Material for this exercise =>

****

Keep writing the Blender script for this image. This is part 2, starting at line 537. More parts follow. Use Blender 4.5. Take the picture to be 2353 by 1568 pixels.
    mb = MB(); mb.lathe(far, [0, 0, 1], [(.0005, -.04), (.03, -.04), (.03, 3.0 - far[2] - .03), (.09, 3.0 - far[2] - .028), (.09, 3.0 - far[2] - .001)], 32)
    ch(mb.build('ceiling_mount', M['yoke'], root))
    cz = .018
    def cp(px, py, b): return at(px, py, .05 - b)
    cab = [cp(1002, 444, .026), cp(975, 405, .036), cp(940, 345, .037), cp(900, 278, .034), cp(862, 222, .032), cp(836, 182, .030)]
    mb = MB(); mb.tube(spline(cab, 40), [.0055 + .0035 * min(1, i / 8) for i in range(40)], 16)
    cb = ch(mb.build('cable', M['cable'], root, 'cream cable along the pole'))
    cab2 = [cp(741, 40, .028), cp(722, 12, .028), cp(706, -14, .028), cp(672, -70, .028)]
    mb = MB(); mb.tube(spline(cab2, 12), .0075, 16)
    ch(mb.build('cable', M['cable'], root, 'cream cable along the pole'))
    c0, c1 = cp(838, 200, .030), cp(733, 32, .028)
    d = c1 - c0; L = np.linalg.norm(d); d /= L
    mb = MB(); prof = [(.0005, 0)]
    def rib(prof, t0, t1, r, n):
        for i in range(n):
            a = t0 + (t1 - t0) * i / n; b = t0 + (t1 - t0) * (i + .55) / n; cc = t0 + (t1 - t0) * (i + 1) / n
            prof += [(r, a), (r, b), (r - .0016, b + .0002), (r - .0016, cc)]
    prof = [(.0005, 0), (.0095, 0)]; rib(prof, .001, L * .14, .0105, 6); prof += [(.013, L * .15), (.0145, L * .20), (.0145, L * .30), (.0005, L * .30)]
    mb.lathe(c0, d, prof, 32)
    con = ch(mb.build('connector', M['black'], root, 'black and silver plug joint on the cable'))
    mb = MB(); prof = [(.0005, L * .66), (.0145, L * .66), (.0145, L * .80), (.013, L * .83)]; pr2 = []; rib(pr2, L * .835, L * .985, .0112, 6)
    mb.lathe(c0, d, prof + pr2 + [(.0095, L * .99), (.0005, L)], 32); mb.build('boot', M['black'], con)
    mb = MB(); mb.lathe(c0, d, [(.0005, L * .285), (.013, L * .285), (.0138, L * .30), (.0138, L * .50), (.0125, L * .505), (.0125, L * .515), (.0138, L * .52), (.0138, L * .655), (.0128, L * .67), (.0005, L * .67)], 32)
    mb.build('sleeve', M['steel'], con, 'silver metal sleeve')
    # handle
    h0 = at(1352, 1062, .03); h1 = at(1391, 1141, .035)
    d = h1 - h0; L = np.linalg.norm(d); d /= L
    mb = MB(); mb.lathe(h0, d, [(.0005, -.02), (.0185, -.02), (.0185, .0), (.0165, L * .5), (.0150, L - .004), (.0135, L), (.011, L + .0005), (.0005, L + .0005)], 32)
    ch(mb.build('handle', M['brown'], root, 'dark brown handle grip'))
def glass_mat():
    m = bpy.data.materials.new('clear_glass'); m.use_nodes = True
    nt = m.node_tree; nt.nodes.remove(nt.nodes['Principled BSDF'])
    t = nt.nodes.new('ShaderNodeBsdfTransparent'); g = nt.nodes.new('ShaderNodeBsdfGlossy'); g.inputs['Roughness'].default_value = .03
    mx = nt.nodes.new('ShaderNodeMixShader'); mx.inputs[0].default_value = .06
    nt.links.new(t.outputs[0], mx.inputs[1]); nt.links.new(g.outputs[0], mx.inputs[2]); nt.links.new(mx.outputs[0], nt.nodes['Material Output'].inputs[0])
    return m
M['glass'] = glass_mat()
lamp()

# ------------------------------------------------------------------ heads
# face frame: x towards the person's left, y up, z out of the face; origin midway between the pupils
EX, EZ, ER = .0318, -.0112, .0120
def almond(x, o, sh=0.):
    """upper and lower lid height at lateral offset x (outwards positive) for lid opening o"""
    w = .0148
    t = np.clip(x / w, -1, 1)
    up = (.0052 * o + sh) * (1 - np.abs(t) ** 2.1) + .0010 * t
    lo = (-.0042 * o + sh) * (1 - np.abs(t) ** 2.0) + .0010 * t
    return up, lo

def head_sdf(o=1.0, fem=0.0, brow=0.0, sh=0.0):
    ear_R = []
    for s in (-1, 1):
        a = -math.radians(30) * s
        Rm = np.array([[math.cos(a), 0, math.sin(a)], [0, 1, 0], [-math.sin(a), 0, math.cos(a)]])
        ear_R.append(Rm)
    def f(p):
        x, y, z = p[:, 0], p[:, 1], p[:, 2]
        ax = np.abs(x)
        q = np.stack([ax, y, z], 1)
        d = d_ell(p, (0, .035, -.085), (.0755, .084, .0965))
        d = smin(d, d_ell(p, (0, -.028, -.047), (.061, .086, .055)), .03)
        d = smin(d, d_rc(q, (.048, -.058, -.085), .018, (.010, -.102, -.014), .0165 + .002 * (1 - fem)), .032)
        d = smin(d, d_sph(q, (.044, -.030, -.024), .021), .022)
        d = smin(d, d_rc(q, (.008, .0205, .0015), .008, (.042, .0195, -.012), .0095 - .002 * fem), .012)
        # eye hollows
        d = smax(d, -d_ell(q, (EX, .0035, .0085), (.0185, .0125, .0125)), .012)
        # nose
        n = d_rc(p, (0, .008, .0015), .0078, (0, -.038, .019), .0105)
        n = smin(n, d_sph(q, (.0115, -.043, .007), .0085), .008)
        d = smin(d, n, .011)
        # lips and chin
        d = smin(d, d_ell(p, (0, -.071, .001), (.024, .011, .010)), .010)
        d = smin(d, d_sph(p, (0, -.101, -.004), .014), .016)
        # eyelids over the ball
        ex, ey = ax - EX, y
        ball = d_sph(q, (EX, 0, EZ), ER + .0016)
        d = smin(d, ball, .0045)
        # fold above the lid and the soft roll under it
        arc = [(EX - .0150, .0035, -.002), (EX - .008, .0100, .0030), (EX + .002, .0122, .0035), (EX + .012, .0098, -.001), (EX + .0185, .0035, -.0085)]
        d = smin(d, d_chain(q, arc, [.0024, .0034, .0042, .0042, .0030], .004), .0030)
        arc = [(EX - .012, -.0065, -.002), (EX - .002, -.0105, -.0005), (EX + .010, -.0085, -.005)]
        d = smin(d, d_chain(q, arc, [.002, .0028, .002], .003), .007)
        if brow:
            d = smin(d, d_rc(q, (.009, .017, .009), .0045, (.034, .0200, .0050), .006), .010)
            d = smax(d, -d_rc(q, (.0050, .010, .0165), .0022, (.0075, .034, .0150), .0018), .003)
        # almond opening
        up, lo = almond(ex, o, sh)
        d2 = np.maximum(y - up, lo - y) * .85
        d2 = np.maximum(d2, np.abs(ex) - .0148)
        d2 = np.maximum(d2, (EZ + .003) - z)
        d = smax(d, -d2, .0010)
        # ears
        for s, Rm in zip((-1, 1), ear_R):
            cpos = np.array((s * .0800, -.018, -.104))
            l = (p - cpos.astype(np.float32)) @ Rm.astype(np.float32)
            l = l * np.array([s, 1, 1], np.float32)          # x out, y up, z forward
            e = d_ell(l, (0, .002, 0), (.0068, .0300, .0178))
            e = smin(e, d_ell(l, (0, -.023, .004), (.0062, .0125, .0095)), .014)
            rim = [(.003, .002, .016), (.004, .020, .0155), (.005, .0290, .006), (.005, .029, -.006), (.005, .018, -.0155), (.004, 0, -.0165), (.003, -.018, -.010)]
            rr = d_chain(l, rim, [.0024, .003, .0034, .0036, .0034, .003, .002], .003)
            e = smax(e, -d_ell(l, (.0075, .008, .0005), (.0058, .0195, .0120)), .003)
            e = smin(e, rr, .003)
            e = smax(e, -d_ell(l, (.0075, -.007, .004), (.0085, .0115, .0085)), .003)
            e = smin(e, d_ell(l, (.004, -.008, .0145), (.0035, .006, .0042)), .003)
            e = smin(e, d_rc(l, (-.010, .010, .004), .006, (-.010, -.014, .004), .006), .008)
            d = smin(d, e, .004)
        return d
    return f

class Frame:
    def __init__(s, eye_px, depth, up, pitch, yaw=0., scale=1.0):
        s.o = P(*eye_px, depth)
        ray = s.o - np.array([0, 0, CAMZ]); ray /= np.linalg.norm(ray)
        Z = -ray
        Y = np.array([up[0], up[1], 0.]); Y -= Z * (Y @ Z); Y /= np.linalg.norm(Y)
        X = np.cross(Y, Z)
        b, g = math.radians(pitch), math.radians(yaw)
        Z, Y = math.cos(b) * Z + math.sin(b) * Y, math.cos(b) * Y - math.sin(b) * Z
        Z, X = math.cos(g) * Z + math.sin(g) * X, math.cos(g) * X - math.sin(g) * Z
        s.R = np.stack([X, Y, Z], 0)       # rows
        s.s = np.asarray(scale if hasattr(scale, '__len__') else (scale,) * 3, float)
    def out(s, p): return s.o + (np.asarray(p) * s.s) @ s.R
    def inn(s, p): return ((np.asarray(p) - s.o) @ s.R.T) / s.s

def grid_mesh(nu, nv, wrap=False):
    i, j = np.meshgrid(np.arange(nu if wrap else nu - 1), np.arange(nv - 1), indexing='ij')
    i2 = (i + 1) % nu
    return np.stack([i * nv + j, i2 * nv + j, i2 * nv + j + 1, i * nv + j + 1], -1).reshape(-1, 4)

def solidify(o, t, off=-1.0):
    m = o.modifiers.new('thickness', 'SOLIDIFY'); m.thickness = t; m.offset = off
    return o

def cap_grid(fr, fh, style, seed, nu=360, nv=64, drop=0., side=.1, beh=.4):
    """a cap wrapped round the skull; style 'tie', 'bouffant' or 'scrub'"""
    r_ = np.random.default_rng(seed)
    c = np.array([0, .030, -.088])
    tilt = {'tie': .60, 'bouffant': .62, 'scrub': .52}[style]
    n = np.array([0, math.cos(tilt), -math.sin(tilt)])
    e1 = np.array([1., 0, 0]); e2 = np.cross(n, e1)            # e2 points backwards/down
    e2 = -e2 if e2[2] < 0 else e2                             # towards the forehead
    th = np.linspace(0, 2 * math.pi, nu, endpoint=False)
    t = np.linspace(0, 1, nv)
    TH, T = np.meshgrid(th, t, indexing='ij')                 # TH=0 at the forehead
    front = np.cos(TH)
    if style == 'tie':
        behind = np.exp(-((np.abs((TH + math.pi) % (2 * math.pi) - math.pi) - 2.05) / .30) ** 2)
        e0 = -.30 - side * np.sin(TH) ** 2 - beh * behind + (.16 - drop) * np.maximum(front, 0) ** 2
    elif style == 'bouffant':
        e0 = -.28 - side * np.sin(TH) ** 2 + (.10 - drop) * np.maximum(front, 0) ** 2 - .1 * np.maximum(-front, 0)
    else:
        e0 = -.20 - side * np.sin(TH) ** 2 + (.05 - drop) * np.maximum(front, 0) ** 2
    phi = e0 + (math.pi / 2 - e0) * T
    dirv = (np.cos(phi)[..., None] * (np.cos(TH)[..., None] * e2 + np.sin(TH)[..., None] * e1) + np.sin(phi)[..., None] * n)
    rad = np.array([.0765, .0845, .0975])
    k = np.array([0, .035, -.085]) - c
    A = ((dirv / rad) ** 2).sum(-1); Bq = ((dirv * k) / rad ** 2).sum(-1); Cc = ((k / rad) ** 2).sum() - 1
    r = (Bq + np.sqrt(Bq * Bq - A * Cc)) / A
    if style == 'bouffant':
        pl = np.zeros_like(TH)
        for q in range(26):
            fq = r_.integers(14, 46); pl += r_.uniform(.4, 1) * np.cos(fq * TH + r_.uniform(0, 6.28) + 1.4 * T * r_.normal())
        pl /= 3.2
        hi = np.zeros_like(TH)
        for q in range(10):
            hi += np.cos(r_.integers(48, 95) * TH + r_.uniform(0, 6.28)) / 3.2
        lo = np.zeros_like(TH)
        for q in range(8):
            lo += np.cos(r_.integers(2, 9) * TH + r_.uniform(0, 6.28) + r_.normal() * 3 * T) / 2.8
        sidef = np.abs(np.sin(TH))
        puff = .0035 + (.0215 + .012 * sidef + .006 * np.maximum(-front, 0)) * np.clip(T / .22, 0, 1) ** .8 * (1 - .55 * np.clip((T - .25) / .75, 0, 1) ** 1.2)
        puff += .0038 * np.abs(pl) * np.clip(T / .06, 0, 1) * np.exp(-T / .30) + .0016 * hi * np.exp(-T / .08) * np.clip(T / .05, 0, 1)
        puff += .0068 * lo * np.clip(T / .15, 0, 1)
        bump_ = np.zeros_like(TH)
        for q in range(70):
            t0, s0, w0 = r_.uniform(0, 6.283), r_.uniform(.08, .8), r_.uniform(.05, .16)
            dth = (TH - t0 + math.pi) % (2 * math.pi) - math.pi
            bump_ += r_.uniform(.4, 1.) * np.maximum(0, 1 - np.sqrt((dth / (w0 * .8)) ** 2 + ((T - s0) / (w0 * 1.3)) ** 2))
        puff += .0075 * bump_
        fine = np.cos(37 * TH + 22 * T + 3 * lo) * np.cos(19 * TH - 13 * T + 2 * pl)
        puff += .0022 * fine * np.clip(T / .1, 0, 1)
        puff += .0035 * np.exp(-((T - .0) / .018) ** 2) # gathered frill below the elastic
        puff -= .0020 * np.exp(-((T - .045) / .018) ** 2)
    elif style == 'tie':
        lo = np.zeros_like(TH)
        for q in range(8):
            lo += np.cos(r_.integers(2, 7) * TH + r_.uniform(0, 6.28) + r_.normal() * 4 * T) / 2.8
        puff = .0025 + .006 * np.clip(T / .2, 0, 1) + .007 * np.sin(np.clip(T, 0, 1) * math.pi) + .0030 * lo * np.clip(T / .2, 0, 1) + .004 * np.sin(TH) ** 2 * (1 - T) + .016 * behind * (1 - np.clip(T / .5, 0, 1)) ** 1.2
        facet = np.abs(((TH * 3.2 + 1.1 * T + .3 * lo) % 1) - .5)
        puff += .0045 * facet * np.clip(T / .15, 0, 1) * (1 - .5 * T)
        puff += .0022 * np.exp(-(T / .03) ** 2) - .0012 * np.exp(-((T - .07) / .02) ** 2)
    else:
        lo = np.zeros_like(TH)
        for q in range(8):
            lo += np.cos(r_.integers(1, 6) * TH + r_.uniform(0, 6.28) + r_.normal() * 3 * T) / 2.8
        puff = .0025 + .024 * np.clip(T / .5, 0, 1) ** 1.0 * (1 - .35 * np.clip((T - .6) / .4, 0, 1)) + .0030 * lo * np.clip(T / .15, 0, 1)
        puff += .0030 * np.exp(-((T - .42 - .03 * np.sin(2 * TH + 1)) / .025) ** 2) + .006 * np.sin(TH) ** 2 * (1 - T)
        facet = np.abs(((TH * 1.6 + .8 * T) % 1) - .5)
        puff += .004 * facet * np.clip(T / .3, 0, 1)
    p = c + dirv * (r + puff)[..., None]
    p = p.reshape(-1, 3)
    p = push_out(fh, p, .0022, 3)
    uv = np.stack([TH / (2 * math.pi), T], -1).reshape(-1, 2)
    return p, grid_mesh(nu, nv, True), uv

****

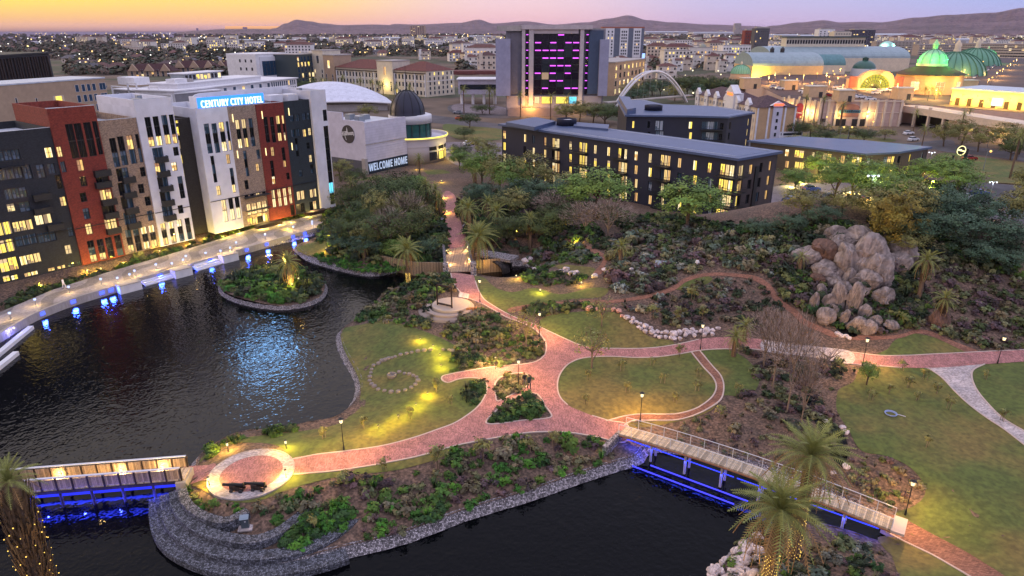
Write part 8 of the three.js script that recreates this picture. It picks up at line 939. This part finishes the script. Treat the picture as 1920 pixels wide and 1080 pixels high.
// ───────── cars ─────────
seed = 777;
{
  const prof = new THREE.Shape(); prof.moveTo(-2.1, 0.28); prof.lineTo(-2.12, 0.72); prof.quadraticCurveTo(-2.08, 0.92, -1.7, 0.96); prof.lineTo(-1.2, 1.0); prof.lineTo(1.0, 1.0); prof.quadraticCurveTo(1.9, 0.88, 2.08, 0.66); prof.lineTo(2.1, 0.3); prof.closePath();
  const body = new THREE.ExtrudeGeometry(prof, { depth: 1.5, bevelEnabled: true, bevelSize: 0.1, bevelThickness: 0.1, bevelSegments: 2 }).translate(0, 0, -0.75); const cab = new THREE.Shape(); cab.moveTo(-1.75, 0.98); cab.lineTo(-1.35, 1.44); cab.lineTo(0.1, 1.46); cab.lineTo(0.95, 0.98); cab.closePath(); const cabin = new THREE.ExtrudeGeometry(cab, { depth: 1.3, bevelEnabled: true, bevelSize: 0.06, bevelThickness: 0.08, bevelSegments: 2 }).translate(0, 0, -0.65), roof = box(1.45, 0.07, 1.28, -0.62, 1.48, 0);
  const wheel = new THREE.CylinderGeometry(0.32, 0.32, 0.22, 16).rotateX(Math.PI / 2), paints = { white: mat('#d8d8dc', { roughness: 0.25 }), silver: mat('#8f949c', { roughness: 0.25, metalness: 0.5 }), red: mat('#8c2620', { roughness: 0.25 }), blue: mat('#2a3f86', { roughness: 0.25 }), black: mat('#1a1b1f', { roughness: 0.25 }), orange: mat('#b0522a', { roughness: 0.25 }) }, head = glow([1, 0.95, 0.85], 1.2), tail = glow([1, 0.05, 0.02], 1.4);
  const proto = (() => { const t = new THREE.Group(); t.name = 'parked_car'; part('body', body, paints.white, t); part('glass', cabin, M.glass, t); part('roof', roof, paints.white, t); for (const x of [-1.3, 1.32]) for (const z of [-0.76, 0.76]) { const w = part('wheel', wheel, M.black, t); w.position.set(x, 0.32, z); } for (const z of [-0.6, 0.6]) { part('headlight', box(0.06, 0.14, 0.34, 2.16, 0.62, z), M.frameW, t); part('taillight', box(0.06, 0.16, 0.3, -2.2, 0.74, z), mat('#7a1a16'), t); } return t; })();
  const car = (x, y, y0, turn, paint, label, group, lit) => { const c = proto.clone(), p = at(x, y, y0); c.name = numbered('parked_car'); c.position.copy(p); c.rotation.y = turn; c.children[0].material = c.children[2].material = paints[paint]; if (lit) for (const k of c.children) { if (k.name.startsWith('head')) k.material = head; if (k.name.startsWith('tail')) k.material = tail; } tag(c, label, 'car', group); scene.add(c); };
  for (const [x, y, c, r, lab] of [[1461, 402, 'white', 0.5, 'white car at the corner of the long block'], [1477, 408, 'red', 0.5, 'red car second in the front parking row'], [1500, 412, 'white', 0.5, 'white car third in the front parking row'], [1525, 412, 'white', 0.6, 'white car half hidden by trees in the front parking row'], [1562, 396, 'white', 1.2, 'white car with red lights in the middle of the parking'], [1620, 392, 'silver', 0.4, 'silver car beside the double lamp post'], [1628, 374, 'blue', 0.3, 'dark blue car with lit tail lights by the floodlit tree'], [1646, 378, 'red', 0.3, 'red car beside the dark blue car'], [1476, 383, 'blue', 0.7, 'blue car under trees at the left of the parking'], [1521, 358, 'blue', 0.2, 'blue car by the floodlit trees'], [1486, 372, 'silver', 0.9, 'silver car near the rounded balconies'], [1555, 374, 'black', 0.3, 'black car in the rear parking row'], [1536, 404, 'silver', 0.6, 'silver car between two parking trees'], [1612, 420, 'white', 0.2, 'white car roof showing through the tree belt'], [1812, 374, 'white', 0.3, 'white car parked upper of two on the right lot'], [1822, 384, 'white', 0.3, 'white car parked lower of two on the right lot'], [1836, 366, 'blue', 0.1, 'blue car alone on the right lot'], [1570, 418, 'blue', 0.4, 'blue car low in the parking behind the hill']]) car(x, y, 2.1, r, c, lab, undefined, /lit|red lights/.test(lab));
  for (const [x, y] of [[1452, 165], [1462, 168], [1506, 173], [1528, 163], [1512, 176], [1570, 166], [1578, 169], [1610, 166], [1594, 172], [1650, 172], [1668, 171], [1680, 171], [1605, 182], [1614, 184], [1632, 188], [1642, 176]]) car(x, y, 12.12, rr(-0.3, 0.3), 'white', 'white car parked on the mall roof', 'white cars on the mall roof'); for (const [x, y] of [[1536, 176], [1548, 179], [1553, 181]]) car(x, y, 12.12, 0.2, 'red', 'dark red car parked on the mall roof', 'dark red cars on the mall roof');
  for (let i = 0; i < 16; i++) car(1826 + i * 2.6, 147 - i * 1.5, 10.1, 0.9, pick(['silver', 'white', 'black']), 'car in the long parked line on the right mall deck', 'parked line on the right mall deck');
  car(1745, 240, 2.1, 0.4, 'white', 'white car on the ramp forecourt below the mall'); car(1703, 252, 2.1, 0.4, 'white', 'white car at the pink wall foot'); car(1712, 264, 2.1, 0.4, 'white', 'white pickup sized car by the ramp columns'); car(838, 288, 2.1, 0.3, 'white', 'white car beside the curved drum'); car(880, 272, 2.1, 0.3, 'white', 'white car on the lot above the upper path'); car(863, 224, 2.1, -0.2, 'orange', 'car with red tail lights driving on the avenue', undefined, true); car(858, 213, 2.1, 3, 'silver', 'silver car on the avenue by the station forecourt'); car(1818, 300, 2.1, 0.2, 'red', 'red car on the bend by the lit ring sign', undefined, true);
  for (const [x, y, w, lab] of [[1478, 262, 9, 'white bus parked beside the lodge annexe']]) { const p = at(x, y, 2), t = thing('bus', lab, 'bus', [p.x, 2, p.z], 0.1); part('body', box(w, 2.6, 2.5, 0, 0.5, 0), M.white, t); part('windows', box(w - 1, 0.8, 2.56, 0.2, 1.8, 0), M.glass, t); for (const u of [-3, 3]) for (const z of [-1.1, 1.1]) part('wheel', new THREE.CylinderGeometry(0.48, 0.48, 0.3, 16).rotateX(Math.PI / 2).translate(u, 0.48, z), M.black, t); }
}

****

Exercise requirements => Find each line that has the word "script", then copy it out.

Task output =>
Keep writing the Blender script for this image. This is part 2, starting at line 537. More parts follow. Use Blender 4.5. Take the picture to be 2353 by 1568 pixels.
Write part 8 of the three.js script that recreates this picture. It picks up at line 939. This part finishes the script. Treat the picture as 1920 pixels wide and 1080 pixels high.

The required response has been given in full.